Biya is running to extend the power he has held since 1982, having changed the constitution to remove term limits.

The 77-year-old is again facing a divided opposition and is backed by security forces experienced in putting down protests. Changes made in the run-up to this vote have largely favored the ruling party, including shifting the authority to announce results from the electoral commission to the constitutional council.

After years of opponents pushing to extend voting rights to an estimated 5 million Cameroonians living abroad, Biya's party has now agreed, with conditions.

National Assembly Vice President Emilia Lifaka said the new law extends only to those who are duly registered with their local embassy. It does not include Cameroonians with dual nationality or those seeking asylum.

“There are Cameroonians who have applied for asylum," said Lifaka. "You know those Cameroonians will not come up because they have already said they are looking for them in the country. The country is bad. The country is this. So those people who are asylum seekers will definitely not go and register [at the embassy]. That will not be our fault.”

Opposition lawmaker Joseph Banadzem said it is unfair to penalize many of Cameroon's best and brightest who have settled abroad.

“Our compatriots who settled out are those who went and did serious studies, who got good jobs, who even got married to foreigners," said Banadzem. "They have that double nationality. If we don't open up, those are the people who eventually will not vote. And they are the people whose vote would have a lot more meaning in Cameroon.”

Banadzem said Biya's party wants to restrict expatriate voting because most of those living abroad oppose his nearly 30 years in power.

“Those who are out there are those who are generally very critical, generally very objective, impartial and always do things which are right," said Banadzem. "And if they are opposition, it means that the opposition is doing and saying which are acceptable by most of the people around.”

Banadzem said the move to extend voting rights to some expatriates should be accompanied by other changes, including a more independent electoral commission.

“This vote of the diaspora should have meaning. Before you have Cameroonians abroad voting, you must know that the electoral process is proper," he said. "You can not have a fraudulent electoral process and then you let Cameroonians in the diaspora vote.”

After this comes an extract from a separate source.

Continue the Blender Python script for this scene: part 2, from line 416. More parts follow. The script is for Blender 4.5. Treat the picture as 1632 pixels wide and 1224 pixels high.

Ruling party lawmaker Lifaka said that like anything new, voting abroad will be a work in progress. She said the government is willing to consider extending voting rights to those with dual nationality in the future.

“Most Cameroonians want to be part of the decision-making process in this country. And I think if we get our compatriots who are out of the country to register and vote where they are, I think it is very important. It shows how far our democracy is evolving.”

With just three months to go, Interior Minister Marafa Hamidou Yaya said he will do everything possible to ensure that the new expatriate voting rules are applied for this vote.